CORVALLIS, Ore. – This summer youth in rural Oregon will put their creativity to work solving real life problems, thanks to a new partnership between Oregon State University and the Lemelson Foundation.
A Lemelson Foundation grant will allow the university to develop and launch Mobile Invention Camps for middle school and high school students. Participants will study problems relevant to the economy of their own community and use engineering principles to come up with solutions.
Hands-on activities will enable students to construct and test a prototype invention, with the goal of developing a product that could be commercialized.

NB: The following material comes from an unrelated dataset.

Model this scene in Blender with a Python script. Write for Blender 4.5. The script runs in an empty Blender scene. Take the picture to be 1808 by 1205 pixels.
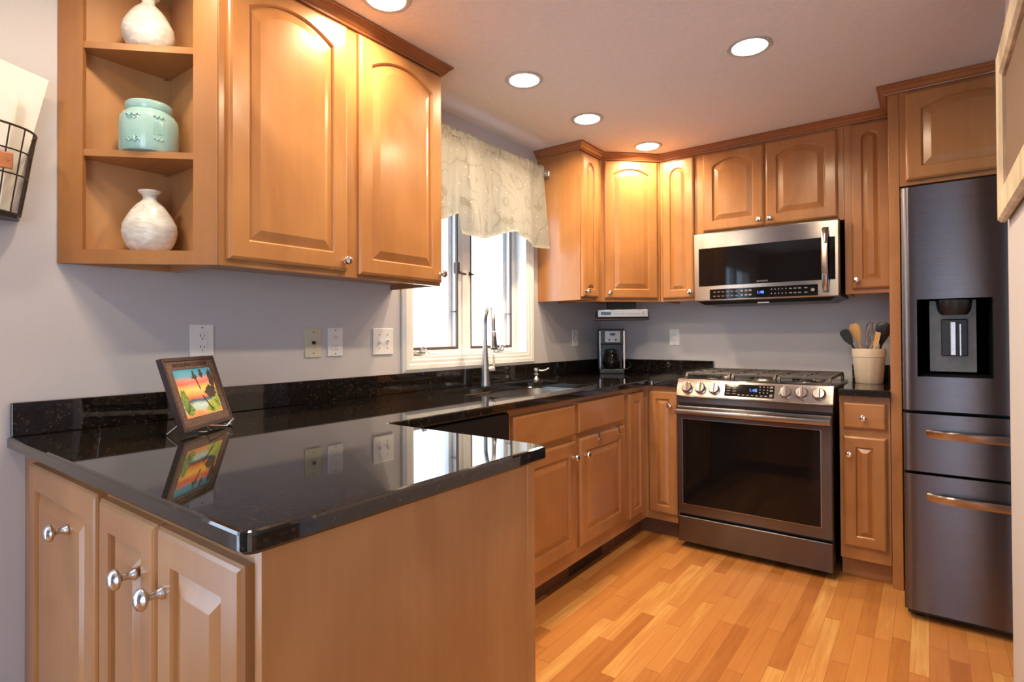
import bpy, bmesh, math, random
from mathutils import Vector, Matrix
PI = math.pi
random.seed(7)
S = bpy.context.scene
COL = S.collection
CEIL = 2.324          # ceiling height
# ------------------------------------------------------------------ camera
cam = bpy.data.cameras.new('camera'); cam_o = bpy.data.objects.new('camera', cam); COL.objects.link(cam_o)
_fw = Vector((-0.60288, 0.79778, 0.00897)); _r = Vector((0.79777, 0.60294, -0.00484)); _u = Vector((0.00927, -0.00424, 0.99995))
_m = Matrix((( _r.x, _u.x, -_fw.x, 1.95619), (_r.y, _u.y, -_fw.y, -3.74503), (_r.z, _u.z, -_fw.z, 1.17673), (0, 0, 0, 1)))
cam_o.matrix_world = _m
cam.sensor_width = 36; cam.lens = 986.13*36/1808
cam.shift_x = 8.06/1808; cam.shift_y = -18.43/1808
cam.clip_start = .02
S.camera = cam_o
S.view_settings.view_transform = 'Standard'; S.view_settings.look = 'None'
S.view_settings.gamma = 1; S.view_settings.use_curve_mapping = False
S.view_settings.exposure = 0.50
# ------------------------------------------------------------------ world
W = bpy.data.worlds.new('world'); S.world = W; W.use_nodes = True
W.node_tree.nodes['Background'].inputs[0].default_value = (.62, .80, 1.0, 1)
W.node_tree.nodes['Background'].inputs[1].default_value = 5.0
# ------------------------------------------------------------------ lights of the room
DAY = (.62, .80, 1.0)
def area(name, loc, rot, sx, sy, power, color, shape='RECTANGLE', spread=None):
    l = bpy.data.lights.new(name, 'AREA'); l.shape = shape; l.size = sx
    if shape in ('RECTANGLE', 'ELLIPSE'): l.size_y = sy
    l.energy = power; l.color = color
    if spread: l.spread = spread
    o = bpy.data.objects.new(name, l); COL.objects.link(o); o.location = loc; o.rotation_euler = rot
    return o
# daylight through the openings behind the camera and the window over the sink
for nm, lc, ro, sx_, sy_ in (('portal_patio_door', (-.18, -4.70, 1.06), (0, -PI/2, 0), 2.1, 1.5), ('portal_back_window', (3.075, -5.86, 1.08), (PI/2, 0, 0), 2.05, 2.05), ('portal_sink_window', (-.175, -1.44, 1.57), (0, -PI/2, 0), 1.02, .95)):
    area(nm, lc, ro, sx_, sy_, 1, (1, 1, 1)).data.cycles.is_portal = True
WARM = (1.0, .79, .52)
CANS = [(.495, -2.485), (.517, -1.707), (.52, -1.135), (.60, -.53), (1.395, -1.395), (1.40, -2.45), (.495, -3.18), (.495, -3.90)]
CAN_POWER = 9.0
HANG_POWER = 60
for i, (x, y) in enumerate(CANS):
    area('recessed_lamp', (x, y, CEIL+.014), (0, 0, 0), .10, .10, CAN_POWER*(.5 if y < -3 else 1), WARM, 'DISK')

# ------------------------------------------------------------------ materials
def new_mat(name):
    m = bpy.data.materials.new(name); m.use_nodes = True
    nt = m.node_tree; b = nt.nodes['Principled BSDF']
    return m, nt, b
def nd(nt, t, **kw):
    n = nt.nodes.new(t)
    for k, v in kw.items(): setattr(n, k, v)
    return n
def ramp(nt, stops, interp='LINEAR'):
    r = nd(nt, 'ShaderNodeValToRGB'); cr = r.color_ramp; cr.interpolation = interp
    while len(cr.elements) < len(stops): cr.elements.new(.5)
    for e, (p, c) in zip(cr.elements, stops): e.position = p; e.color = (*c, 1)
    return r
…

Ultimately, the camps aim to motivate rural Oregon students to pursue higher education to gain the skills necessary to be effective inventors, entrepreneurs and agents of global change.
Mobile Invention Camps will be modeled on the successful Mobile Science and Engineering Camps that OSU has offered since 2009. Originally funded by the Engineering and Technology Industry Council, the camps use hands-on activities centered on sustainable energy to increase student confidence and interest in science, technology, engineering and math (STEM). Since inception the camps have served more than 1,000 rural, low-income and minority Oregon students.
The new program aims to create modular invention-based activities that can be adapted to middle and high school levels, thus broadening the camps’ impact. Curriculum will be co-developed with faculty and students from OSU’s humanitarian engineering program. This emerging field emphasizes science and engineering-based solutions that help to improve the human condition, increase access to basic human needs, enhance quality of life and strengthen community resilience.
“Mobile Invention Camps will be a great opportunity to engage rural students in a real-world, problem-solving experience that incorporates community assessment, environmental sustainability, creative invention design and prototyping and development of an entrepreneurial commercialization plan,” said Kyle Cole, OSU Director of Pre-College Programs. “It will also help inspire rural Oregon students to pursue higher education, especially in fields related to invention and entrepreneurship, and help them understand how to prepare and pay for college.”
Starting this July, six to eight week-long Mobile Invention Camps will take place in rural Oregon communities, engaging up to 30 students in each location.
Established by prolific U.S. inventor Jerome Lemelson and his wife, Dorothy, in 1992, and led by the Lemelson family, the Lemelson Foundation uses the power of invention to improve lives. It seeks to inspire and enable the next generation of inventors and invention-based enterprises to promote economic growth in the U.S., and social and economic progress for the poor in developing countries.